- **EXERCISE GOAL**
Using the data below, output the first line and every line after it up to and including the line containing "SWS = (ZF - 0.11) / (YW - YC)", exactly as written and with nothing added.

- **DATASET SECTION**
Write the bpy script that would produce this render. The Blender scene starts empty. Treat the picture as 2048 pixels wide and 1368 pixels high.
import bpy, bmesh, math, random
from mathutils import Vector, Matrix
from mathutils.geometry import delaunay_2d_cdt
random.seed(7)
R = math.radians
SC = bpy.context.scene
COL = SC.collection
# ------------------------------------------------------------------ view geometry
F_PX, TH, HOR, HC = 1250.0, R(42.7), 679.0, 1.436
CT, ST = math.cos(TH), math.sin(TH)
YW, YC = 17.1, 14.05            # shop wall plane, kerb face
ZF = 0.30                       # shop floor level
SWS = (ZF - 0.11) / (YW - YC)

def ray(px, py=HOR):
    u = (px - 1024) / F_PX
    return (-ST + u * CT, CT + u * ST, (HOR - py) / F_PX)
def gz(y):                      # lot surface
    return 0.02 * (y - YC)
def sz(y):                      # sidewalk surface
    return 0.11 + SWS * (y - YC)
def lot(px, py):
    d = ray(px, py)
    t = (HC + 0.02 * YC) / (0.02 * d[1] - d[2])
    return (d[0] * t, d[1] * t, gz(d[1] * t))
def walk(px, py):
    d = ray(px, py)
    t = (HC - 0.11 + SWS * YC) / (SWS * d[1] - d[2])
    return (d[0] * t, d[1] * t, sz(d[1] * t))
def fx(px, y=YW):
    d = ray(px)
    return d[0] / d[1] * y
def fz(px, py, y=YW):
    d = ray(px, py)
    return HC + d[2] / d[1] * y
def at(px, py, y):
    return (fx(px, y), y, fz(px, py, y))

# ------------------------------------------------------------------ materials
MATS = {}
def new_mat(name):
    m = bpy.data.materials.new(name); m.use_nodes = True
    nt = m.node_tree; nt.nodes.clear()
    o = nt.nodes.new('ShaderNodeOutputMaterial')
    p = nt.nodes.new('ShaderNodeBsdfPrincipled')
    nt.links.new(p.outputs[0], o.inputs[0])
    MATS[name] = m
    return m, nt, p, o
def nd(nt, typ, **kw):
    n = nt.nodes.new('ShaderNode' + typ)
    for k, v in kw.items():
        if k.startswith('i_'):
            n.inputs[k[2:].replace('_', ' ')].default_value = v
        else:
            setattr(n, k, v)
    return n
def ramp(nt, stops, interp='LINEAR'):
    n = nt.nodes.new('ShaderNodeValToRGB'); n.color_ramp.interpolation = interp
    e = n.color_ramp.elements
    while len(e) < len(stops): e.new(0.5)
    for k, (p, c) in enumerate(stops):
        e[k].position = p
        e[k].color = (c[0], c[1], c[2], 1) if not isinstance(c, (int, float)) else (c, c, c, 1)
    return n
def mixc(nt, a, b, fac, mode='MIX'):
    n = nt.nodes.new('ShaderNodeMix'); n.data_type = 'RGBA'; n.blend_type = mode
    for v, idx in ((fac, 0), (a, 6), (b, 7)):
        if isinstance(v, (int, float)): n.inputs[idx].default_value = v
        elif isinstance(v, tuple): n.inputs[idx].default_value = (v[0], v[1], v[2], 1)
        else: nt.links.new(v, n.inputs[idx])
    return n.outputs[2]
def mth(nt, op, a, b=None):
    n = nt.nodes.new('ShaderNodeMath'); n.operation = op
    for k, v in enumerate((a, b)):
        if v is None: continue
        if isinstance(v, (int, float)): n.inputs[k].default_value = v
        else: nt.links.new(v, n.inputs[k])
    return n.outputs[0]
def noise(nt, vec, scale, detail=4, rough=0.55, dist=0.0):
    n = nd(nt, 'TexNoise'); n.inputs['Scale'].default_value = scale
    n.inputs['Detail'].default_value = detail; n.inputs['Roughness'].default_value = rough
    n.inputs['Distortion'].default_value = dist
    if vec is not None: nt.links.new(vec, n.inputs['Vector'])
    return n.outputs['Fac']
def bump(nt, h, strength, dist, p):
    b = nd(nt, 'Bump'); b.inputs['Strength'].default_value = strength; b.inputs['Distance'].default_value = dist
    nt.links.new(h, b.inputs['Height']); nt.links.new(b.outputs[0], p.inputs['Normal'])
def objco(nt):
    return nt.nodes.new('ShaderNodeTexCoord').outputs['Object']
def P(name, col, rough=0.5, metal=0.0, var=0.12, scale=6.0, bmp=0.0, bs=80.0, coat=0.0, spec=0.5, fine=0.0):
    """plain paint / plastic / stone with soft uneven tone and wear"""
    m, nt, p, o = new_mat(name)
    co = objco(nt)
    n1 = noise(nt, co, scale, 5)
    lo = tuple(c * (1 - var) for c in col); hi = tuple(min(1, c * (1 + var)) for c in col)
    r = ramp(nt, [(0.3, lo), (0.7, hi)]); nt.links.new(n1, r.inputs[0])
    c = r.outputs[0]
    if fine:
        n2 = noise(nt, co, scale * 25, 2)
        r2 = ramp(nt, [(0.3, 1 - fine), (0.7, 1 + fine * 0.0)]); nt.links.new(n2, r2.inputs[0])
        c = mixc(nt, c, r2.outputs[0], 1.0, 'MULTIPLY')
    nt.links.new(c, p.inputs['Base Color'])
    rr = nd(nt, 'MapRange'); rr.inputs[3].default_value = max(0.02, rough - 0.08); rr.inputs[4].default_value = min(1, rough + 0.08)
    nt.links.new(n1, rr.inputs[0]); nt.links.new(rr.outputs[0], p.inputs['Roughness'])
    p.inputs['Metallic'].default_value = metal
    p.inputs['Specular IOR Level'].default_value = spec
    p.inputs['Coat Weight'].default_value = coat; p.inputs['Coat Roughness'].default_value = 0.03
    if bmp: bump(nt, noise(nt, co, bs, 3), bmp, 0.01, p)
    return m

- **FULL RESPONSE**
Write the bpy script that would produce this render. The Blender scene starts empty. Treat the picture as 2048 pixels wide and 1368 pixels high.
import bpy, bmesh, math, random
from mathutils import Vector, Matrix
from mathutils.geometry import delaunay_2d_cdt
random.seed(7)
R = math.radians
SC = bpy.context.scene
COL = SC.collection
# ------------------------------------------------------------------ view geometry
F_PX, TH, HOR, HC = 1250.0, R(42.7), 679.0, 1.436
CT, ST = math.cos(TH), math.sin(TH)
YW, YC = 17.1, 14.05            # shop wall plane, kerb face
ZF = 0.30                       # shop floor level
SWS = (ZF - 0.11) / (YW - YC)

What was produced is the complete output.